O sabah Ahnes, değneğini alıp Ebûsüfyân'a gider:

— Ey Ebû Hanzala, Muhammed'den dinlediklerin hakkında düşünceni söyle, der. Ebusüfyân:

— Vallâhi ey Ebu Sa'lebe, der, ondan öyle şeyler işittim ki onların anlamını biliyor, ne demek istediğini anlıyorum. Öyle şeyler de işittim ki ne anlamını biliyorum, ne de ne demek istediğini anlıyorum.
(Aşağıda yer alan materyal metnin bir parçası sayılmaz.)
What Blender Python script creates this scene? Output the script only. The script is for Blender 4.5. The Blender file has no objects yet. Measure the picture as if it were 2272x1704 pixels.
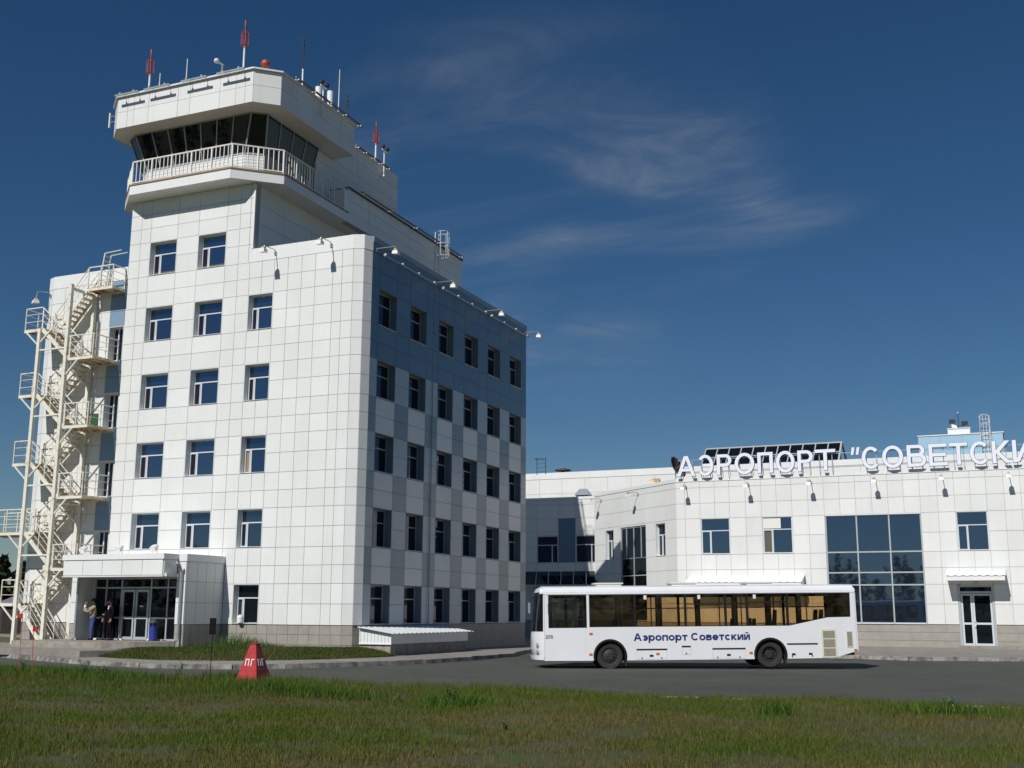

Ahnes oradan Ebucehl'in evine gider:

— Ey Ebulhakem, Muhammed'den dinlediklerin hakkında düşüncen nedir, der. Ebucehil şöyle cevap verir:

— Muhammed'den dinlediklerim mi? Bak, biz Abdi Menaf oğullarıyla öteden beri şerefte rekabet edegeldik. Onlar yedirdiler, biz de yedirdik, onlar bineği olmayan hacılara binek temin ettiler, biz de öyle yaptık, onların verdiğini biz de verdik; onlarla daima yarış atları gibi diz dize berabere kaldık. Şimdi onlar: "Bizim aramızdan, kendisine gökten vahiy gelen bir peygamber çıktı" dediler. Biz buna ne zaman erişiriz? Vallâhi ona aslâ inanmaz ve onu asla kabul etmeyiz (İbn Hişâm, Sîretu'n-nebîy: 1/337-338; İbn Kesîr, Tefsîr: 3/42).